Please print exactly the lines below, from the start of the material up to and including the line with "pods in the nearer tumbler')", but none of the pictures.

□ □ □

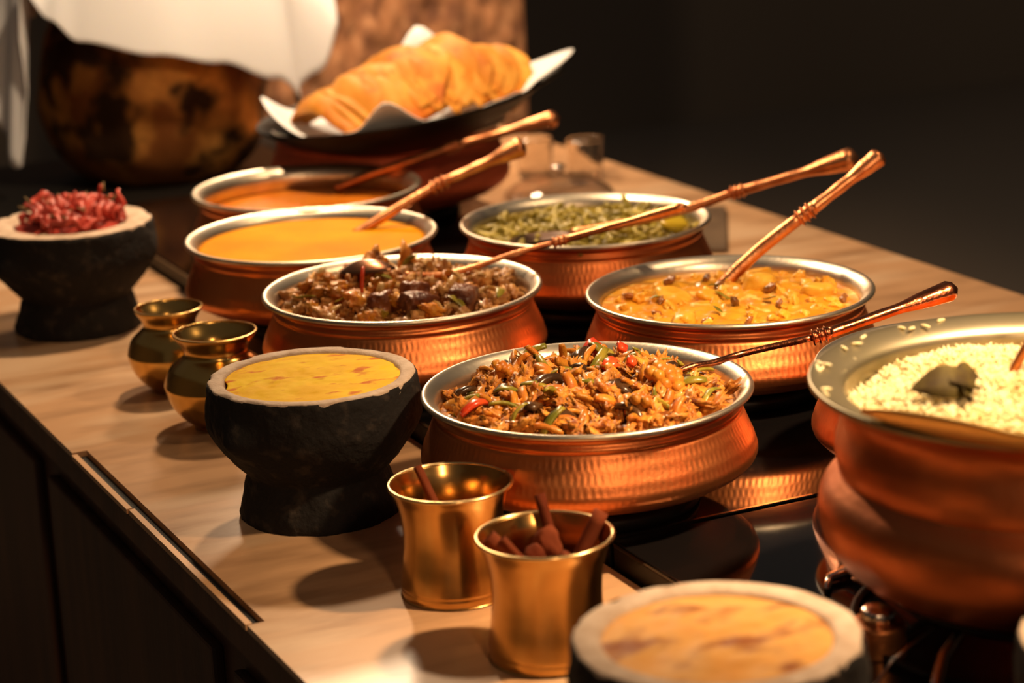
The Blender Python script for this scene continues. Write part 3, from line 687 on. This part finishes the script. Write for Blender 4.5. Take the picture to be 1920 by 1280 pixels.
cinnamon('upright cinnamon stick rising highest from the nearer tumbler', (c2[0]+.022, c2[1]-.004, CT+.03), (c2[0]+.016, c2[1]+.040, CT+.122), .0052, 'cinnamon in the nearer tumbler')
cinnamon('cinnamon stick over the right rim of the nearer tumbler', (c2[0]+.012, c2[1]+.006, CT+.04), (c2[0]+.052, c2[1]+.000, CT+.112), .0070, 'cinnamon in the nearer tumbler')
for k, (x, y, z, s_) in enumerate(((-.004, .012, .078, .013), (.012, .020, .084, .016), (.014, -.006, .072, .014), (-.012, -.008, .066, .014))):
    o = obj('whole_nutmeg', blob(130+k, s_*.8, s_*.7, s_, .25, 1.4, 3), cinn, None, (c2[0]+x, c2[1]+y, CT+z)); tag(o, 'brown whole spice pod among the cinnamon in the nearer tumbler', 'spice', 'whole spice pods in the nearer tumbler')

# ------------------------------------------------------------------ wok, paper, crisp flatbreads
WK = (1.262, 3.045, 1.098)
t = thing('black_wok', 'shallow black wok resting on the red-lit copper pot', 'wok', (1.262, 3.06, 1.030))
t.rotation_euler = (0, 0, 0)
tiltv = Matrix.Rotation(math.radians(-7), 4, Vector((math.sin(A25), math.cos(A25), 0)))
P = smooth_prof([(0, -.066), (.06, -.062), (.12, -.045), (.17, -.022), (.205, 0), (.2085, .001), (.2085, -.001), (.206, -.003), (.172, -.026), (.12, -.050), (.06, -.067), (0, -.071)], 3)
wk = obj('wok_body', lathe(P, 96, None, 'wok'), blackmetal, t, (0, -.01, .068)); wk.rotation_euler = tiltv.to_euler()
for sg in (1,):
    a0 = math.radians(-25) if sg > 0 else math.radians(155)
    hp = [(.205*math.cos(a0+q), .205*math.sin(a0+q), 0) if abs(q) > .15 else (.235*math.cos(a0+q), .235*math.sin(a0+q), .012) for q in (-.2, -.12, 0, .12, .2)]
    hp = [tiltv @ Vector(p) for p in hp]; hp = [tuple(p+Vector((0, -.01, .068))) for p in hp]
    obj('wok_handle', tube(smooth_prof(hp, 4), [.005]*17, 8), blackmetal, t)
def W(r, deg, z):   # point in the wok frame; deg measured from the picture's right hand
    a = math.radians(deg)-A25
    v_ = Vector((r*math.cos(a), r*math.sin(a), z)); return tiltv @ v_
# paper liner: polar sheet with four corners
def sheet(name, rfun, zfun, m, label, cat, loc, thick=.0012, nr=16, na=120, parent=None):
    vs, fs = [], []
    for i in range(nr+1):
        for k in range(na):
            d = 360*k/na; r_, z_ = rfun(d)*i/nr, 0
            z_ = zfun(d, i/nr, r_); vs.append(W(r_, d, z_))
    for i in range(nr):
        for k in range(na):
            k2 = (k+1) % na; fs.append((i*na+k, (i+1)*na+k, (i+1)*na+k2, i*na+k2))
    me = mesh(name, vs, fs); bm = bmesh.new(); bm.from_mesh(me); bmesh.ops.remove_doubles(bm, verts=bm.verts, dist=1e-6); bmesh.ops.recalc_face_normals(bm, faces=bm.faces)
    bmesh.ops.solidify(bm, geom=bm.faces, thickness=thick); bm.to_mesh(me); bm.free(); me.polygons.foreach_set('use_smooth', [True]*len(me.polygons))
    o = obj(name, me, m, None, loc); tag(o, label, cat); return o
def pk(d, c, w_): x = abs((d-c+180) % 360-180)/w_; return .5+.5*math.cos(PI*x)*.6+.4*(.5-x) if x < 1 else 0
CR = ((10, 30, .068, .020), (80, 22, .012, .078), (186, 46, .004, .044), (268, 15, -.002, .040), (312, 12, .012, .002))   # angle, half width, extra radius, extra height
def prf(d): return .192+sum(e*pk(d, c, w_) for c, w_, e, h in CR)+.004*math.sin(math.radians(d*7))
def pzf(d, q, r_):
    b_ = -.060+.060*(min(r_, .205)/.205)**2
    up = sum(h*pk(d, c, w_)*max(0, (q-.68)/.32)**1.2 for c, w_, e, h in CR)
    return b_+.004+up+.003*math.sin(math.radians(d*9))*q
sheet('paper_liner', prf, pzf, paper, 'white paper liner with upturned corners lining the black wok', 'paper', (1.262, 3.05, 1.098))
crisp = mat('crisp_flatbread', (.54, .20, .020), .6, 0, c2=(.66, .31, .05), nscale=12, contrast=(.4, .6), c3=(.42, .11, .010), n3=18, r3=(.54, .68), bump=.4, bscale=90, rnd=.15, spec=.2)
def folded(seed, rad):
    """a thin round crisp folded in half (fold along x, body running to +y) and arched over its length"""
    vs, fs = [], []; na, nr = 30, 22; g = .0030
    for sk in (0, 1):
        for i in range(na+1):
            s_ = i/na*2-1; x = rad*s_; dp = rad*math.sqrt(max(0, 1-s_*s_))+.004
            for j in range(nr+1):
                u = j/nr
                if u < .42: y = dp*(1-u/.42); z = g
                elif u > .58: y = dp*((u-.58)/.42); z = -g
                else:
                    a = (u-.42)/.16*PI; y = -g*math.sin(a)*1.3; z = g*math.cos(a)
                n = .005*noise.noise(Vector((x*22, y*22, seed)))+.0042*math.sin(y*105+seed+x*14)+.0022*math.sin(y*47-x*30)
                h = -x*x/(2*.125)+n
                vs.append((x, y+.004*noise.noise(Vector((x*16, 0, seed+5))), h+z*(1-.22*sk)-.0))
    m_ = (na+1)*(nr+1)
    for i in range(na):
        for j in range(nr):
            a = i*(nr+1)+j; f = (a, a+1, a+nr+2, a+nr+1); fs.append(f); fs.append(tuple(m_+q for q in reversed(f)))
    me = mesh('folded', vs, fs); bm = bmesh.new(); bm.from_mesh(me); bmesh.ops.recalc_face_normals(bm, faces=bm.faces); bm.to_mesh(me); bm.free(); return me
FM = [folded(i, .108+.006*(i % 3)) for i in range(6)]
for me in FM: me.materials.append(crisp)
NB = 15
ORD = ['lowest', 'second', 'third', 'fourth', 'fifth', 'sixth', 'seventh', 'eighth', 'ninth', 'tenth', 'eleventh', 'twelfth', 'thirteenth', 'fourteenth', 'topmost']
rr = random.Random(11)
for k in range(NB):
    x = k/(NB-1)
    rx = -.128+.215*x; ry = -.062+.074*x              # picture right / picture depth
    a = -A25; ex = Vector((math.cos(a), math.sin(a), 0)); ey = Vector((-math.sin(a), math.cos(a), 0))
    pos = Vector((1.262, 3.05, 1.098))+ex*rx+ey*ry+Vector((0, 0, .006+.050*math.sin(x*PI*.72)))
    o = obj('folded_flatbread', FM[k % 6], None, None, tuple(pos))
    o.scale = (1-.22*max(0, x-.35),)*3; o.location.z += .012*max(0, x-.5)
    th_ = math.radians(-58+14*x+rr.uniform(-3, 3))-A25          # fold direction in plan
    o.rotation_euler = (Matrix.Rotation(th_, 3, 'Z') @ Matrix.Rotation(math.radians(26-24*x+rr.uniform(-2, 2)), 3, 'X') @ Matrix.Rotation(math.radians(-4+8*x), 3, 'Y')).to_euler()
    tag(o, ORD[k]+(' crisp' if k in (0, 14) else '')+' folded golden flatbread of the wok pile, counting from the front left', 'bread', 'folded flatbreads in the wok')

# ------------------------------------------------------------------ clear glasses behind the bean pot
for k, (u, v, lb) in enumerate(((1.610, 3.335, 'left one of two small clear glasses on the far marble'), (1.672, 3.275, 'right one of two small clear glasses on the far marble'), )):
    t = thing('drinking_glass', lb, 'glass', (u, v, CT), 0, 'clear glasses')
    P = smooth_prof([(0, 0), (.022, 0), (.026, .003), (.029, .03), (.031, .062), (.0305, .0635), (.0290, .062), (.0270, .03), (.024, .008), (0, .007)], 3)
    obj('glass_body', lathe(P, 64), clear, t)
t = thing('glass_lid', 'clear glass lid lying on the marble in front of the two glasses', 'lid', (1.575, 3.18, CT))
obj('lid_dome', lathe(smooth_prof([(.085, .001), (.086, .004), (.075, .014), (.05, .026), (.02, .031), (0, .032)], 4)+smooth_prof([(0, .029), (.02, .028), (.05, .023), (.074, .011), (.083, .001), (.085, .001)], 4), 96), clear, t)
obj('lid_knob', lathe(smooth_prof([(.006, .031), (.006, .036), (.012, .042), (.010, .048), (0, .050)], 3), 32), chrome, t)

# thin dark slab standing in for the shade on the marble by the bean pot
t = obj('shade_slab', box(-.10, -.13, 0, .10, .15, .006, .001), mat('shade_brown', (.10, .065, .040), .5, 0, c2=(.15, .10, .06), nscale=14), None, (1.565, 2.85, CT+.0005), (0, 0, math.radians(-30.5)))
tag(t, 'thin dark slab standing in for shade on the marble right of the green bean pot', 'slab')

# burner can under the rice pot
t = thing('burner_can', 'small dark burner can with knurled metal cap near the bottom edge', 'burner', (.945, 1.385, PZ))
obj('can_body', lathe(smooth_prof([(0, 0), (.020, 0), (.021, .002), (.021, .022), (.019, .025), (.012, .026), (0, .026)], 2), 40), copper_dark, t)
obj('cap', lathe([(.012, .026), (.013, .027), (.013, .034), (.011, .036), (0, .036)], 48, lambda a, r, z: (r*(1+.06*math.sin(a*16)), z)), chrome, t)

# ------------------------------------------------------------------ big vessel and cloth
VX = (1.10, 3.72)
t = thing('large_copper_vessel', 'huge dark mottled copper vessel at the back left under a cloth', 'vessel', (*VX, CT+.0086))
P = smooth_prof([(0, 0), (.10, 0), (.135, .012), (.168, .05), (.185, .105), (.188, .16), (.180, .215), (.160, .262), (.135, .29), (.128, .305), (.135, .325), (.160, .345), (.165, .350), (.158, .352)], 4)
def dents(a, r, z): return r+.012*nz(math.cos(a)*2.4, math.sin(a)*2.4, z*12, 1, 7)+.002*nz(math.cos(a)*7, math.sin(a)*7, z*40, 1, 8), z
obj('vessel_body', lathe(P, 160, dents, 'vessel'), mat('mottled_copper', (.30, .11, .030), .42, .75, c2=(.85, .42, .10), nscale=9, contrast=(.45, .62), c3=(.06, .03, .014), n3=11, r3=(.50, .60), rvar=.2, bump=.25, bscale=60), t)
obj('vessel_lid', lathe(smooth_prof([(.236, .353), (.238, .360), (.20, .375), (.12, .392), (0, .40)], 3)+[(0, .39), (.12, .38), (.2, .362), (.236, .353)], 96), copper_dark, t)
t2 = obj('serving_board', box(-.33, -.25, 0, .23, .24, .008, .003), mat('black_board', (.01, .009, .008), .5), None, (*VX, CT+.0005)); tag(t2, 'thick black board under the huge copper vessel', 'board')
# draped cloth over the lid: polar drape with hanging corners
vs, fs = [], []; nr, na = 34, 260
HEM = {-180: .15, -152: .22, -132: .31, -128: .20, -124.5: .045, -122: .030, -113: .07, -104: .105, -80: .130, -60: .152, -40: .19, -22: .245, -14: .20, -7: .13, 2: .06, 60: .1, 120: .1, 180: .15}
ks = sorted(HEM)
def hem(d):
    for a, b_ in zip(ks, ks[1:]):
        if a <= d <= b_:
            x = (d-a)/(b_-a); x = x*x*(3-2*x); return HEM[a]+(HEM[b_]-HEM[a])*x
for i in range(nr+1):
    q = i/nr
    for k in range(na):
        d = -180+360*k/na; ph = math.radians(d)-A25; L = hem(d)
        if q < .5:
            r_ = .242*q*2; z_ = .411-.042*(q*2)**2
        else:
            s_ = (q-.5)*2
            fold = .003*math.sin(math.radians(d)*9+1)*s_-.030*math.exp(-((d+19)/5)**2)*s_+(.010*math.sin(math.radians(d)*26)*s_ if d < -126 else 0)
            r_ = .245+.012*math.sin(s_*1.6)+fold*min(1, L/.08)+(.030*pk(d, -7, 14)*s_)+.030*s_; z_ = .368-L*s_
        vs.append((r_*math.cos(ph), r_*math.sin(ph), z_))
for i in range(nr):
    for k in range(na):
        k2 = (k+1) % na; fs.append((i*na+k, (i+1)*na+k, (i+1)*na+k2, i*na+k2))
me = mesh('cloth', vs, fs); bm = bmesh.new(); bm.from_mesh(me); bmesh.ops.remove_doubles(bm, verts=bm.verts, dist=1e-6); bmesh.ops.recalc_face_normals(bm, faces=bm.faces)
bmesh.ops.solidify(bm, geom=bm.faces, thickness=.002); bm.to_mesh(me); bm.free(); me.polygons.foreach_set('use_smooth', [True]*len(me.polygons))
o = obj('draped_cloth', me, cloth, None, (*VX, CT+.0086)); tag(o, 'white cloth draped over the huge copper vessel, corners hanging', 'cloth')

□ □ □

(Solution):
The Blender Python script for this scene continues. Write part 3, from line 687 on. This part finishes the script. Write for Blender 4.5. Take the picture to be 1920 by 1280 pixels.
cinnamon('upright cinnamon stick rising highest from the nearer tumbler', (c2[0]+.022, c2[1]-.004, CT+.03), (c2[0]+.016, c2[1]+.040, CT+.122), .0052, 'cinnamon in the nearer tumbler')
cinnamon('cinnamon stick over the right rim of the nearer tumbler', (c2[0]+.012, c2[1]+.006, CT+.04), (c2[0]+.052, c2[1]+.000, CT+.112), .0070, 'cinnamon in the nearer tumbler')
for k, (x, y, z, s_) in enumerate(((-.004, .012, .078, .013), (.012, .020, .084, .016), (.014, -.006, .072, .014), (-.012, -.008, .066, .014))):
    o = obj('whole_nutmeg', blob(130+k, s_*.8, s_*.7, s_, .25, 1.4, 3), cinn, None, (c2[0]+x, c2[1]+y, CT+z)); tag(o, 'brown whole spice pod among the cinnamon in the nearer tumbler', 'spice', 'whole spice pods in the nearer tumbler')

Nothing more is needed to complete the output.